Health Care Reform Ruling

In one of the most polarizing decisions of the last decade, the United States Supreme Court voted to uphold 3 out of 4 provisions of President Barack Obama's Affordable Care Act.  

In a conference call, Texas Attorney General Greg Abbott said the issue was never with Healthcare or Health Insurance but with the rule of law. In that sense, Abbott considered part of Thursday's ruling a victory.  He said, "When you consider the application under the Commerce Clause and the Coercion Doctrine of expansion of federal government, you have to view this as a historic victory for individual liberty for states rights as well as for limited government."

Congressman Mac Thornberrry, (R-TX) had a different approach. He said, "Well I'm surprised first, because I did not expect this decision I'm even more surprised at the reasons for the decision."

In a surprise move, the Supreme Court upheld the Individual Mandate by saying Congress has the right to levy taxes. In this case, a tax against those who do not have health insurance.

The round-about way of upholding the act has Congressman Thornberry worried. "As long as there's a tax imposed, if you fail to comply than apparently it's constitutional. I'm afraid we're going to see a lot more ideas coming out from people who want to tell us what we can and cannot do."

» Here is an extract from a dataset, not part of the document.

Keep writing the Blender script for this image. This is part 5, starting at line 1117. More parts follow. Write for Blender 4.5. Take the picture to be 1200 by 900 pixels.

Despite disagreeing on the implications of the trial, both elected officials vowed to fight the new tax.

Abbott said, "I will work with the state of Texas and members of Congress to repeal this unprecedented tax." Thornberry said, "Well I think you've got to have Romney in the White House but you also have to have people in the Senate and enough people in the House to pass a repeal."

The repeal process is expected to begin sometime in July, but Congressman Thornberry said the true, and final decision might not be made until November's Presidential election.